Sacchi e Ancelotti:| Milan, leggende a confronto
«Dopo aver visto questo Milan il calcio non potrà essere più lo stesso» scriveva l’Equipe il 25 maggio 1989, all’indomani della finale di Coppa Campioni, vinta per 4-0 dai rossoneri contro lo Steaua Bucarest. Lunedì 23 maggio alle ore 22.00 quel Milan stellare rivive in 1ª tv su ESPN Classic (canale 216 di Sky) nello speciale «Milan Story: Sacchi e Ancelotti». Negli studi londinesi di ESPN le due leggende rossonere ripercorrono, attraverso immagini d’archivio intervallate da gustosi fuori onda, prima le imprese del Milan dal 1987 al 1991 (con Sacchi in panchina e Ancelotti a garantire quantità e qualità in mezzo al campo), poi i successi rossoneri dal 2001 al 2009 sotto la guida di Carletto. Ecco uno stralcio delle dichiarazioni rilasciate da Sacchi e Ancelotti ai microfoni di ESPN Classic:
Quando nell’estate del 1987 siete entrati a far parte della famiglia del Milan che cosa vi ha colpito maggiormente?
Sacchi: «La società. Guidata da un presidente che aveva un sogno: quello di costruire la squadra più forte del mondo. Ho trovato un gruppo che aveva voglia di stupire, composto da veri professionisti che volevano non solo vincere, ma anche convincere. Tutti volevano essere interpreti di un calcio spettacolare, in grado di uscire fuori dalla tradizione italiana».

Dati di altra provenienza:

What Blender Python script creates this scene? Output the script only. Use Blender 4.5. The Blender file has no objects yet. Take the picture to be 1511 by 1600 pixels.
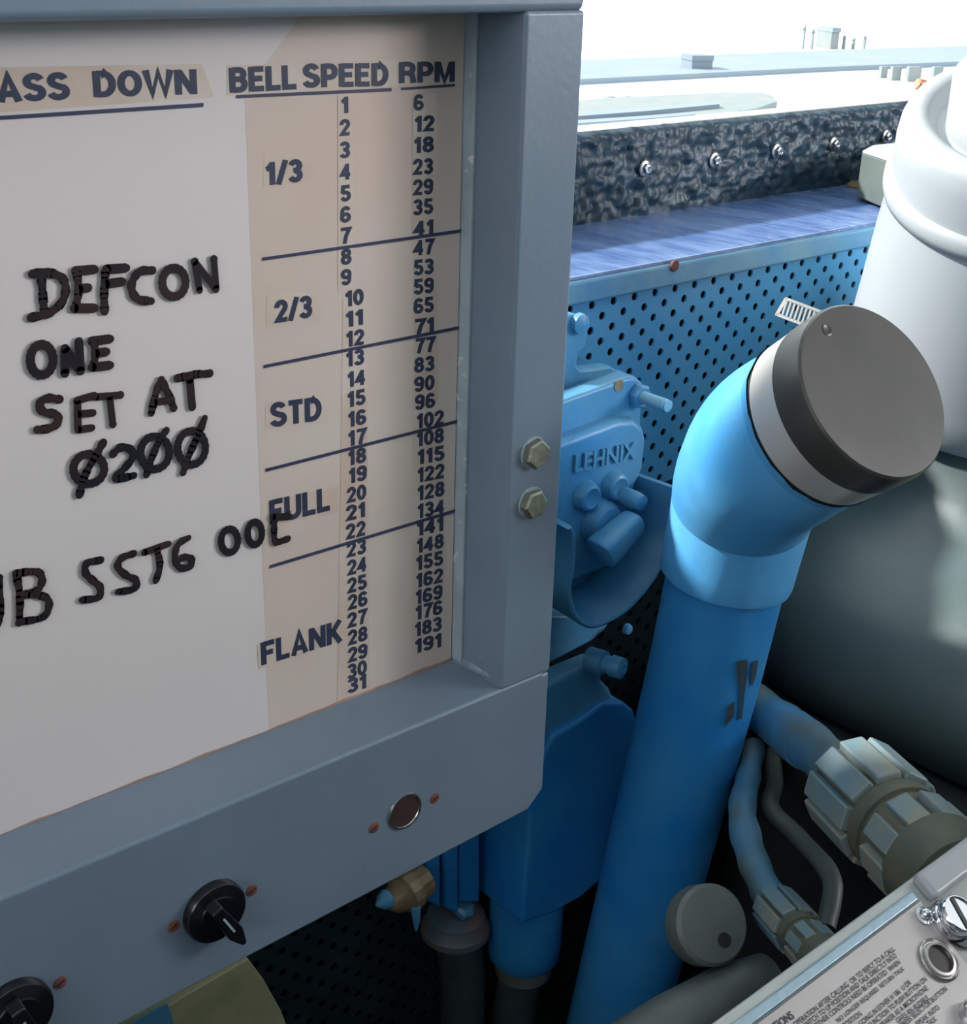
import bpy, bmesh, math, random
from mathutils import Vector, Matrix, noise
random.seed(7)
sc = bpy.context.scene
COL = sc.collection
V = Vector

# ---------------------------------------------------------------- camera
F = 2156.0; CX = 755.5; CY = 800.0; EYE = 1.55
_u = V((2685, -830, F)).normalized()
_d = V((-155, 5100, F)); _d = (_d - _u * _u.dot(_d)).normalized()
_n = _u.cross(_d)
def c2w(c): return V((_u.dot(c), _n.dot(c), -_d.dot(c)))
cam_d = bpy.data.cameras.new('camera'); cam = bpy.data.objects.new('camera', cam_d); COL.objects.link(cam)
cam_d.sensor_fit = 'HORIZONTAL'; cam_d.sensor_width = 36; cam_d.lens = F / 1511 * 36
cam_d.clip_start = 0.02; cam_d.clip_end = 3000
_r, _up, _bk = c2w(V((1, 0, 0))), c2w(V((0, -1, 0))), c2w(V((0, 0, -1)))
cam.matrix_world = Matrix(((_r.x, _up.x, _bk.x, 0), (_r.y, _up.y, _bk.y, 0), (_r.z, _up.z, _bk.z, EYE), (0, 0, 0, 1)))
sc.camera = cam

# ---------------------------------------------------------------- sky, sun, exposure
sc.view_settings.view_transform = 'Standard'; sc.view_settings.look = 'None'
sc.view_settings.gamma = 1; sc.view_settings.use_curve_mapping = False
sc.view_settings.exposure = 0.0
sc.cycles.use_denoising = True
sc.cycles.max_bounces = 8
world = bpy.data.worlds.new('sky'); sc.world = world; world.use_nodes = True
bg = world.node_tree.nodes['Background']
bg.inputs['Color'].default_value = (0.86, 0.94, 1.0, 1); bg.inputs['Strength'].default_value = 2.6
sun_d = bpy.data.lights.new('sun', 'SUN'); sun_d.energy = 10; sun_d.angle = 0.05; sun_d.color = (1, 0.97, 0.92)
sun = bpy.data.objects.new('sun', sun_d); COL.objects.link(sun)
SUN = V((-0.47, 0.66, 0.58)).normalized()
sun.rotation_euler = SUN.to_track_quat('Z', 'Y').to_euler()
def area(name, loc, aim, sx, sy, power, color=(1, 1, 1)):
    l = bpy.data.lights.new(name, 'AREA'); l.shape = 'RECTANGLE'; l.size = sx; l.size_y = sy; l.energy = power; l.color = color
    o = bpy.data.objects.new(name, l); COL.objects.link(o); o.location = V(loc) + V((0, 0, EYE))
    o.rotation_euler = (V(loc) - V(aim)).to_track_quat('Z', 'Y').to_euler()
    return o
# daylight entering by the bridge windows to the left and behind
area('window_daylight', (2.35, -1.4, 0.40), (0.3, 0.47, -0.2), 1.2, 0.6, 56, (0.97, 0.97, 1.0))
area('window_daylight', (-1.35, 0.1, 0.42), (0.6, 0.5, -0.2), 1.5, 0.65, 4, (0.95, 0.96, 1.0))
area('overhead_fill', (0.1, -0.02, 0.80), (0.25, 0.12, -1.0), 0.9, 0.25, 1.2, (0.97, 0.98, 1.0))  # fill light added overhead to brighten the upper board, no fixture there

# ---------------------------------------------------------------- coordinates (metres, origin at the eye; EYE is added when linked)
def ray(px, py): return c2w(V((px - CX, py - CY, F))) / F
def W(px, py, z): return ray(px, py) * z
def onX(px, py, X): r = ray(px, py); return r * (X / r.x)
def onY(px, py, Y): r = ray(px, py); return r * (Y / r.y)
def onZ(px, py, Z): r = ray(px, py); return r * (Z / r.z)
def onP(px, py, p0, nrm): r = ray(px, py); return r * (p0.dot(nrm) / r.dot(nrm))
ORI = {}

def props(o, label=None, cat=None, group=None, kind=None):
    if label: o['label'] = label
    if cat: o['category'] = cat
    if group: o['group'] = group
    if kind: o['kind'] = kind
    return o
def thing(name, loc, label, cat, group=None):
    o = bpy.data.objects.new(name, None); COL.objects.link(o); o.empty_display_size = 0.05
    loc = V(loc); o.location = loc + V((0, 0, EYE)); ORI[o.name] = loc + V((0, 0, EYE))
    return props(o, label, cat, group)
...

Ancelotti: «Il presidente Berlusconi. Aveva un entusiasmo grandissimo e una grandissima forza di volontà. All’inizio diventava anche difficile capire che cosa volesse fare. Perché il presidente voleva vincere subito il campionato, la coppa dei campioni e la coppa intercontinentale. La sua ambizione ha contagiato subito tutta la squadra».
Primo campionato di Sacchi sulla panchina del Milan e subito scudetto. Come siete riusciti nell’impresa?
Sacchi: «Grazie alla nostra organizzazione. Tutto funzionava veramente alla perfezione, non c’era mai una sovrapposizione fuori dal campo, in campo si però (ride; ndr). Il presidente faceva il presidente, l’amministratore delegato faceva l’amministratore delegato, l’allenatore faceva l’allenatore. Una svolta c’è stata subito alla seconda giornata di campionato. Dopo aver battuto il Pisa all’esordio, perdemmo 2-0 in casa contro la Fiorentina, ma giocando bene. Van Basten mi criticò. La settimana successiva, a Cesena, non lo schierai tra i titolari e gli dissi: “Vedo che sai molto di calcio, vieni in panchina così mi dici dove mi sbaglio”. Avevo bisogno di mandare un
messaggio chiaro alla squadra e di sottolineare che la leadership non l’avevano i giocatori, ma la società. E io ero l’uomo della società per le questioni tecniche. Né Berlusconi, né Galliani furono contenti di quella mia scelta, ma mai l’hanno detto per non togliermi autorevolezza».
Ancelotti: «Con il nostro gioco. Andavamo in campo sapendo perfettamente quello che dovevamo fare. E sapere che quello che avevi fatto in passato aveva creato così tante difficoltà agli avversari ti dava sicuramente molte più certezze e convinzioni. Che avessimo contro Maradona o un qualsiasi altro giocatore per noi era indifferente. Giocavamo sempre allo stesso modo. Cercavamo comunque di fermarlo attraverso il nostro gioco, non attraverso una ferrea marcatura».
Carlo, da allenatore qual è stata la più grande soddisfazione che ti sei tolto sulla panchina del Milan?
Ancelotti: «Mi sono preso delle gran belle rivincite contro Liverpool e Boca Juniors. Contro queste squadre ho prima perso e poi vinto una coppa campioni e una coppa intercontinentale. Chi mi ha fatto un “torto” l’ha poi pagato a caro prezzo (ride; ndr).
Sacchi: «Nella stagione 2006/2007 culminata con la vittoria della Champions League, a Milano, in semifinale contro il Manchester United, il Milan di Carlo ha giocato, secondo me, una delle due o tre partite più belle di tutti i tempi. Ero a vedere la partita e mi è venuta la pelle d’oca».